Wednesday, April 17, 2013

One more thought on beauty . . .

I was corresponding with some friends about this ad, and I figured out what really bugs me about it:

I think beauty is both more important and less important than the ad implies.

1) Beauty does have a huge impact on your life. If you're born with it, you've got a leg up on the competition. It's a lot like intelligence or athletic ability or good parents or inherited wealth in that way. You didn't earn it, but it is extra ammunition in your pocket. Pretending it's not one of those unearned advantages is disingenuous, at the very least. And sort of insulting. (This book is an interesting take on the subject. And this is an interesting mini-series on a closely-related subject.)

2) Beauty's not gonna get you all the way. Again, much like intelligence or athletic ability or good parents or inherited wealth. It's not going to make you a good person, it's not going to get you into heaven, it's not going to make you pleasant enough to live with, it's not going to make you happy.  And even if you have it, it disappears quickly. If you rely on it in youth, you're going to be sunk in old age. (Hence the frantic American quest to retain their youth through all manners of surgeries and gimmicks.)

So, the ad lies because,
1) Those women aren't actually all just as beautiful as every other beautiful woman in the world.
2) Having an assurance of their beauty isn't actually going to make them happy.

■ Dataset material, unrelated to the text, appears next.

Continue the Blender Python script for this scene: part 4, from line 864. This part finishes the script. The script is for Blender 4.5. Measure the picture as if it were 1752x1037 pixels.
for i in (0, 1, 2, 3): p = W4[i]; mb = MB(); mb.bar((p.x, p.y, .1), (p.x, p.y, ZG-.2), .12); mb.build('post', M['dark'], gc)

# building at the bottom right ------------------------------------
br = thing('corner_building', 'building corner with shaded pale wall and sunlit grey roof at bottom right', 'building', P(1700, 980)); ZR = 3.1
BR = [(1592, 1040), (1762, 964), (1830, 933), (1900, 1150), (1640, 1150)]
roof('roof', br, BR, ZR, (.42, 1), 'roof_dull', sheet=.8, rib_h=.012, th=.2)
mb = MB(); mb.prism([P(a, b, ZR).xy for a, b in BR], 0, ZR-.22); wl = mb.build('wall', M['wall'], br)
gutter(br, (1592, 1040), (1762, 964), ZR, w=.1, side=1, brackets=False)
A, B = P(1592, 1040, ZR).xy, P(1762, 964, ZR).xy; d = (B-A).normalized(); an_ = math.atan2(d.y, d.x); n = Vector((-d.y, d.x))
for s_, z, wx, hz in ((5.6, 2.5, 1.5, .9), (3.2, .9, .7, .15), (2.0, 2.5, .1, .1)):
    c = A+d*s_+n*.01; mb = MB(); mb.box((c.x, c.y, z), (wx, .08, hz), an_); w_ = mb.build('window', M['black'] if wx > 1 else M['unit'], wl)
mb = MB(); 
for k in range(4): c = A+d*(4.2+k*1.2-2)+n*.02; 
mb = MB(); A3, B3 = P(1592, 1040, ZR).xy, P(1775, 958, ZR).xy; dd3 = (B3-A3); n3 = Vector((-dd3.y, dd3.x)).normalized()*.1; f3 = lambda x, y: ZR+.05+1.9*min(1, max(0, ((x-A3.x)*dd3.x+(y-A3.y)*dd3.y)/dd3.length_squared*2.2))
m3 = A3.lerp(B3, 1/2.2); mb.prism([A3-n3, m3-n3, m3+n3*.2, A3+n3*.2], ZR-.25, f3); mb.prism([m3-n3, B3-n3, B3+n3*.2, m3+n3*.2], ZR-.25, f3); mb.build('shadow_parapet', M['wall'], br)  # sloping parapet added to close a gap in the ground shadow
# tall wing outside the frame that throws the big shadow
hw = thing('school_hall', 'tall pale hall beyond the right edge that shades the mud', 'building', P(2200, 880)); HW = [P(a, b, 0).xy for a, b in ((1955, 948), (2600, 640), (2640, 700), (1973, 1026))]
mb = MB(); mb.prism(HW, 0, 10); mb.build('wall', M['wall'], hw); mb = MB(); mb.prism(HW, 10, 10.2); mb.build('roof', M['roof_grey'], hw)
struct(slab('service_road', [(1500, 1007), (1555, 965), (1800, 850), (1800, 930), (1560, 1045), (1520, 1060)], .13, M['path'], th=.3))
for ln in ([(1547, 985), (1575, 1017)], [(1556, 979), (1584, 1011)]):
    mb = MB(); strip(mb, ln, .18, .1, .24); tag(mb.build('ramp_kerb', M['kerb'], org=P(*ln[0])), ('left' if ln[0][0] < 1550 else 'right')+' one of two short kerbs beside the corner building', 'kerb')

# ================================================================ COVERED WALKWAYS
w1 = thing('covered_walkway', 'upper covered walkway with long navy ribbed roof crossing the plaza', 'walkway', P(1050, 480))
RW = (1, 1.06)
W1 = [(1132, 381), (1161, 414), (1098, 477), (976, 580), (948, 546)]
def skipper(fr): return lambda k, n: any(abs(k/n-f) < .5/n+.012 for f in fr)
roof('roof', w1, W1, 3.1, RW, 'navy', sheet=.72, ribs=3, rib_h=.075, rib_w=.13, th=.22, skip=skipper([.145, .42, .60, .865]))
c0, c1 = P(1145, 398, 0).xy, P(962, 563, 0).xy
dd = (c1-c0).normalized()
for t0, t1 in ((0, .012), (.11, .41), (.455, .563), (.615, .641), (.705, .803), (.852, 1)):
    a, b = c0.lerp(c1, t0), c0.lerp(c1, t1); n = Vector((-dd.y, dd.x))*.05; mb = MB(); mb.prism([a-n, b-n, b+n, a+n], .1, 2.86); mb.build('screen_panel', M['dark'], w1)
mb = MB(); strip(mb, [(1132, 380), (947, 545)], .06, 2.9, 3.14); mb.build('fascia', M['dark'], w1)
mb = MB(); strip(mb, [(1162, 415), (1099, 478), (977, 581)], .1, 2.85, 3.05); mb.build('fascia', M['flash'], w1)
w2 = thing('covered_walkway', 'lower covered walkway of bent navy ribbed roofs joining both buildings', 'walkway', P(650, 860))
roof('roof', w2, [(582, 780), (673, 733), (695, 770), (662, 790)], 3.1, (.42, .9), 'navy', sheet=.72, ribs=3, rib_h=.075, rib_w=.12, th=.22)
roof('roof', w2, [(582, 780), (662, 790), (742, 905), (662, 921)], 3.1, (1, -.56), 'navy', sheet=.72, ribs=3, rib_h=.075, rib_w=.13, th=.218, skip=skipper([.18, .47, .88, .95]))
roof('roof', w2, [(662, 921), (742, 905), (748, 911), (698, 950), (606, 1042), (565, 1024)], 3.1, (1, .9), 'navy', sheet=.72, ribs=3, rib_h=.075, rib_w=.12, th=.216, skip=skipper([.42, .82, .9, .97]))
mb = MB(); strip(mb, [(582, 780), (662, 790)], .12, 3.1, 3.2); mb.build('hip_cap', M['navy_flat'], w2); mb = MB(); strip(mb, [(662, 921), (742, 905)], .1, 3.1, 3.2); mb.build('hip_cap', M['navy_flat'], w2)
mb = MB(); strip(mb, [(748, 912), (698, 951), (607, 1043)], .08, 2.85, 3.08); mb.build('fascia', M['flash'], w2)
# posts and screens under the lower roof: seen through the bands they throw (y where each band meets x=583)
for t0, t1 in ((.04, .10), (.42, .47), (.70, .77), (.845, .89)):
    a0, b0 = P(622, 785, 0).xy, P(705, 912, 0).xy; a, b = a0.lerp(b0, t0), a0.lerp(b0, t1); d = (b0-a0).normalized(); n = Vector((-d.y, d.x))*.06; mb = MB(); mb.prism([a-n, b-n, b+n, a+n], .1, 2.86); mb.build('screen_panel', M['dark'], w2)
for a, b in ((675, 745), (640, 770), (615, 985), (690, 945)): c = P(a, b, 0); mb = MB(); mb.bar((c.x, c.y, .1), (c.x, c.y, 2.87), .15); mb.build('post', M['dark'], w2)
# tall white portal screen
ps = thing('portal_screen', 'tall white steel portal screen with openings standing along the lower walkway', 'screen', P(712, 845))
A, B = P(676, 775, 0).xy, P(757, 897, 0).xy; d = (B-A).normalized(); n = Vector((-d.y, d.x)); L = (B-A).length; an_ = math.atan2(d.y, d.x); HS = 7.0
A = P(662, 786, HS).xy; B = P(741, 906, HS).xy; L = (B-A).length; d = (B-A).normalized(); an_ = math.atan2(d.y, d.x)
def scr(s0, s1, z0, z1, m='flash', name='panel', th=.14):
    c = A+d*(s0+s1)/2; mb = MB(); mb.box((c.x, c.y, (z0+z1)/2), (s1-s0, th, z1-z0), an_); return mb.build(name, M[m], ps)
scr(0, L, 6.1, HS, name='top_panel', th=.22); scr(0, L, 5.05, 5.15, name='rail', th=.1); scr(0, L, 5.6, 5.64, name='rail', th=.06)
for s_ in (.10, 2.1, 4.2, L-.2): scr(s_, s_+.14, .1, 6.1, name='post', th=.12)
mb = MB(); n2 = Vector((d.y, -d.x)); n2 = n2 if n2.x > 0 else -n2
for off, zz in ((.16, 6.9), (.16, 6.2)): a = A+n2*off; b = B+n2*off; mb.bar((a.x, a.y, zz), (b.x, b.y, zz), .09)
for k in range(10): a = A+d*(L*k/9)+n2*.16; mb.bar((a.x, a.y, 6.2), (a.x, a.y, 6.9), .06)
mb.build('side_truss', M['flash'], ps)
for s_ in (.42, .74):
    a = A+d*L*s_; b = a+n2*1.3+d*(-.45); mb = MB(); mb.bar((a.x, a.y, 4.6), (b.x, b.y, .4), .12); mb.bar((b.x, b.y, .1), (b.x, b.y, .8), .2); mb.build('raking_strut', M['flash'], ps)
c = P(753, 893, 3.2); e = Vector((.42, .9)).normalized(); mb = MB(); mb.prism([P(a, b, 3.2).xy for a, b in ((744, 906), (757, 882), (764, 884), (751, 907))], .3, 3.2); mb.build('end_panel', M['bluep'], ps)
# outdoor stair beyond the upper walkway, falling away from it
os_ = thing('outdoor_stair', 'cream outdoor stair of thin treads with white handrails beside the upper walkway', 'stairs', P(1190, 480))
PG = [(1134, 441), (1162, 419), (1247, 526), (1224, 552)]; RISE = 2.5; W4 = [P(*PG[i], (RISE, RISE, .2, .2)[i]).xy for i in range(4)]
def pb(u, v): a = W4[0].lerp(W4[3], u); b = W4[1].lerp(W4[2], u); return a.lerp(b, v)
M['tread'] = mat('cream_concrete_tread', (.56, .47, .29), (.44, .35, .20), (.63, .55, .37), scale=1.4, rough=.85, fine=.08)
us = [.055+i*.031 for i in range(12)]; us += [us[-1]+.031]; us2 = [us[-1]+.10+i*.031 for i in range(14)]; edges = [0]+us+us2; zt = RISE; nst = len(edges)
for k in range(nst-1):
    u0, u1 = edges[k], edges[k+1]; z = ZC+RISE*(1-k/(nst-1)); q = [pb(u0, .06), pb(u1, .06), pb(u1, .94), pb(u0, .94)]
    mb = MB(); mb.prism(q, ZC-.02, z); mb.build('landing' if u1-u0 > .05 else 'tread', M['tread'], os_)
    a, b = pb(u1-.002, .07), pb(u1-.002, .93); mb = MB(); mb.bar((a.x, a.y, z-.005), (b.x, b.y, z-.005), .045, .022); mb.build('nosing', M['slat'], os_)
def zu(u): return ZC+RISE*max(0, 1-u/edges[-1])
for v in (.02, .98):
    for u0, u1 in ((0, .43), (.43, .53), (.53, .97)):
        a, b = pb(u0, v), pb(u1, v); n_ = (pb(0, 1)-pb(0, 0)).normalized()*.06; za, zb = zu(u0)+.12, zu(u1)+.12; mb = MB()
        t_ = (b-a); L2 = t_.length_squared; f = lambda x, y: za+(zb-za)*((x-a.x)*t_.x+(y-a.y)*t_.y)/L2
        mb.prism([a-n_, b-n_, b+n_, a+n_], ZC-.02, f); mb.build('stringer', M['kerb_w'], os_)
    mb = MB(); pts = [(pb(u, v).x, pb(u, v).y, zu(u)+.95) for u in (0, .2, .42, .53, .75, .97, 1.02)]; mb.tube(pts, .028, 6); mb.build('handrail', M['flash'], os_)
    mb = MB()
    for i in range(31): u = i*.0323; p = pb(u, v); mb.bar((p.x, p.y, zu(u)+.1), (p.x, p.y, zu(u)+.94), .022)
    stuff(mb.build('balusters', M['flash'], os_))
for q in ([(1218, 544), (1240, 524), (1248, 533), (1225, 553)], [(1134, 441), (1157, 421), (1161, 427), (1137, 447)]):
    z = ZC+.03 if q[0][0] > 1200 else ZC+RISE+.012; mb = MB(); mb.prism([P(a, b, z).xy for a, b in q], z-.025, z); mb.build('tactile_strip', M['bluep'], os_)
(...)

But . . . that said, from the reactions to the video, it's clear it strikes a chord, and that many women really can't see the loveliness that really is there, and that even if beauty doesn't make them  happy, perceived lack of beauty makes them profoundly unhappy. That . . . that part I don't have an answer for. (Other than the one Hopkins gives.) For that, well, maybe the sketch artist experiment actually is helpful. I don't know. It is at least the gift of a new perspective, and I don't doubt that's a real gift.

-Jessica Snell

p.s. Also, talking about beauty this much makes me feel the way I do when I've eaten too much candy. There's something profoundly un-nourishing about this topic, isn't there?

2 comments:

Don said...

Here's another take, and I thought a good one, on the Dove ad:

http://jazzylittledrops.tumblr.com/post/48118645174/why-doves-real-beauty-sketches-video-makes-me

Jessica Snell said...

Oh, that one's very good. Thank you.